Pictures are not part of the copy. Retype the lines from the first one through the line that contains "D2R = math.radians".

• [SUPPLIED DATA]:
□ □ □ □ □ □ □
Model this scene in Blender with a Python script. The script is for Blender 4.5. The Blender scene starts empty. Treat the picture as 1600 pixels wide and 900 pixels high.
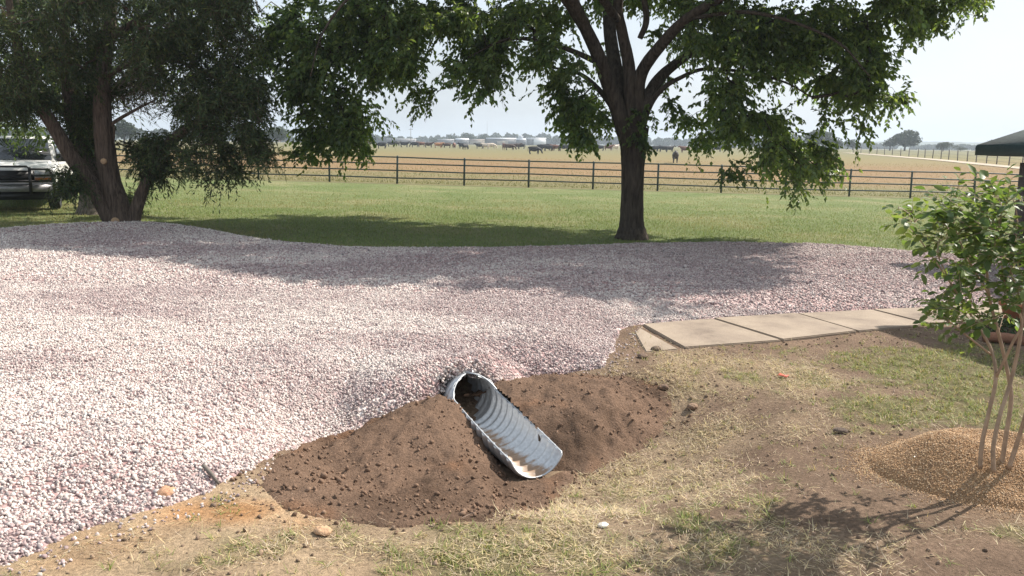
import bpy, bmesh, math, random
import numpy as np
from mathutils import Vector, Matrix
random.seed(7)
R = np.random.default_rng(11)
scene = bpy.context.scene
COL = scene.collection
D2R = math.radians

# ------------------------------------------------------------------ camera
FPX = 1331.0            # focal length in pixels of the 1600 px wide photograph
CAMH = 2.0
PITCH, ROLL = D2R(9.6), D2R(0.7)
_f = np.array([0, math.cos(PITCH), -math.sin(PITCH)])
_u0 = np.array([0, math.sin(PITCH), math.cos(PITCH)])
_r0 = np.array([1.0, 0, 0])
_r = _r0 * math.cos(ROLL) + _u0 * math.sin(ROLL)
_u = -_r0 * math.sin(ROLL) + _u0 * math.cos(ROLL)
CAM = np.array([0, 0, CAMH])
cam_data = bpy.data.cameras.new('camera')
cam_data.sensor_width = 36.0
cam_data.lens = 36.0 * FPX / 1600.0
cam_data.clip_start = 0.1
cam_data.clip_end = 9000
cam = bpy.data.objects.new('camera', cam_data)
COL.objects.link(cam)
cam.matrix_world = Matrix(((_r[0], _u[0], -_f[0], 0), (_r[1], _u[1], -_f[1], 0), (_r[2], _u[2], -_f[2], CAMH), (0, 0, 0, 1)))
scene.camera = cam

# ------------------------------------------------------------------ light
SUN_EL = D2R(43)
SUN_AZ = np.array([0.87, 0.49]); SUN_AZ /= np.linalg.norm(SUN_AZ)
SUN = np.array([SUN_AZ[0] * math.cos(SUN_EL), SUN_AZ[1] * math.cos(SUN_EL), math.sin(SUN_EL)])
sun_data = bpy.data.lights.new('sun', 'SUN')
sun_data.energy = 5.0
sun_data.angle = D2R(0.55)
sun_data.color = (1.0, 0.93, 0.84)
sun = bpy.data.objects.new('sun', sun_data)
COL.objects.link(sun)
sun.rotation_euler = Vector(-SUN).to_track_quat('-Z', 'Y').to_euler()
sun.location = (30, 20, 40)

world = bpy.data.worlds.new('World')
scene.world = world
world.use_nodes = True
wn, wl = world.node_tree.nodes, world.node_tree.links
bg = wn['Background']
sky = wn.new('ShaderNodeTexSky')
sky.sky_type = 'NISHITA'
sky.sun_disc = False
sky.sun_elevation = SUN_EL
sky.sun_rotation = math.atan2(SUN_AZ[0], SUN_AZ[1])
sky.altitude = 200
sky.air_density = 1.0
sky.dust_density = 4.0
sky.ozone_density = 1.0
# thin high cloud over the sky
tc = wn.new('ShaderNodeTexCoord'); mp = wn.new('ShaderNodeMapping'); mp.inputs['Scale'].default_value = (1.0, 1.0, 3.2)
nz = wn.new('ShaderNodeTexNoise'); nz.inputs['Scale'].default_value = 2.6; nz.inputs['Detail'].default_value = 5; nz.inputs['Roughness'].default_value = 0.55
rp = wn.new('ShaderNodeValToRGB'); rp.color_ramp.elements[0].position = 0.35; rp.color_ramp.elements[1].position = 0.75
rp.color_ramp.elements[0].color = (0.45, 0.45, 0.45, 1); rp.color_ramp.elements[1].color = (0.80, 0.80, 0.80, 1)
mx = wn.new('ShaderNodeMix'); mx.data_type = 'RGBA'
wl.new(tc.outputs['Generated'], mp.inputs['Vector']); wl.new(mp.outputs['Vector'], nz.inputs['Vector'])
wl.new(nz.outputs['Fac'], rp.inputs['Fac']); wl.new(rp.outputs['Color'], mx.inputs['Factor'])
wl.new(sky.outputs['Color'], mx.inputs['A']); mx.inputs['B'].default_value = (9.4, 10.4, 11.4, 1)
wl.new(mx.outputs['Result'], bg.inputs['Color'])
bg.inputs['Strength'].default_value = 0.071

scene.view_settings.view_transform = 'Standard'
scene.view_settings.look = 'None'
scene.view_settings.exposure = 0.72
scene.view_settings.gamma = 1.0
scene.view_settings.use_curve_mapping = False
scene.render.engine = 'CYCLES'
scene.cycles.max_bounces = 6
scene.cycles.diffuse_bounces = 3
scene.cycles.transmission_bounces = 4
scene.cycles.transparent_max_bounces = 8
scene.cycles.volume_bounces = 0
scene.cycles.use_denoising = True

# ------------------------------------------------------------------ numbers
def sst(a, b, x):
    t = np.clip((np.asarray(x, float) - a) / (b - a), 0, 1)
    return t * t * (3 - 2 * t)

def _hash(ix, iy, s):
    h = (ix.astype(np.int64) * 374761393 + iy.astype(np.int64) * 668265263 + s * 1442695041) & 0x7fffffff
    h = ((h ^ (h >> 13)) * 1274126177) & 0x7fffffff
    h = (h ^ (h >> 16)) & 0xffffff
    return h / float(0xffffff)

def noise(x, y, s=0):
    x = np.asarray(x, float); y = np.asarray(y, float)
    ix, iy = np.floor(x), np.floor(y)
    fx, fy = x - ix, y - iy
    fx = fx * fx * (3 - 2 * fx); fy = fy * fy * (3 - 2 * fy)
    a, b = _hash(ix, iy, s), _hash(ix + 1, iy, s)
    c, d = _hash(ix, iy + 1, s), _hash(ix + 1, iy + 1, s)
    return (a * (1 - fx) + b * fx) * (1 - fy) + (c * (1 - fx) + d * fx) * fy

def fbm(x, y, s=0, o=4):
    v, a, t = 0, 0.5, 0
    for i in range(o):
        v = v + a * noise(np.asarray(x) * 2 ** i + 17.3 * i, np.asarray(y) * 2 ** i - 9.1 * i, s + i); t += a; a *= 0.5
    return v / t

def ground_z(x, y):
    x = np.asarray(x, float); y = np.asarray(y, float)
    near = -0.015 * np.clip(x, -25, 25)
    far = np.clip(0.2 + 0.006 * (y - 100), 0.1, 1.2) + 0.35 * (fbm(x / 60, y / 60, 5, 2) - 0.5) * sst(60, 120, y)
    t = sst(45, 140, y)
    z = near * (1 - t) + far * t
    q = ((x - 0.05) / 1.75) ** 2 + ((y - 6.2) / 1.45) ** 2
    z = z - 0.42 * np.exp(-q * q)
    yard = (1 - sst(11, 14, y)) * sst(-6, -1, y)
    z = z + yard * (0.05 * (fbm(x * 0.9, y * 0.9, 21, 3) - 0.5) + 0.02 * (fbm(x * 5, y * 5, 22, 3) - 0.5))
    return z

def gz(x, y): return float(ground_z(x, y))
def ray(px, py): return _f + _r * (px - 800) / FPX + _u * (450 - py) / FPX
def at_z(px, py, z): d = ray(px, py); return CAM + d * (z - CAMH) / d[2]
def at_y(px, py, Y): d = ray(px, py); return CAM + d * Y / d[1]
def hit(px, py):
    d = ray(px, py); t = np.concatenate([np.linspace(1.5, 60, 700), np.geomspace(60.2, 2500, 900)])
    P = CAM + d[None] * t[:, None]
    under = P[:, 2] < ground_z(P[:, 0], P[:, 1])
    k = int(np.argmax(under)) if under.any() else len(t) - 1
    a, b = t[max(k - 1, 0)], t[k]
    for _ in range(24):
        m = (a + b) / 2; q = CAM + d * m
        if q[2] < gz(q[0], q[1]): b = m
        else: a = m
    return CAM + d * b
def hit2(px, py): return hit(px, py)[:2]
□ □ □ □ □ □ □
• [EXPECTED ANSWER]:
Model this scene in Blender with a Python script. The script is for Blender 4.5. The Blender scene starts empty. Treat the picture as 1600 pixels wide and 900 pixels high.
import bpy, bmesh, math, random
import numpy as np
from mathutils import Vector, Matrix
random.seed(7)
R = np.random.default_rng(11)
scene = bpy.context.scene
COL = scene.collection
D2R = math.radians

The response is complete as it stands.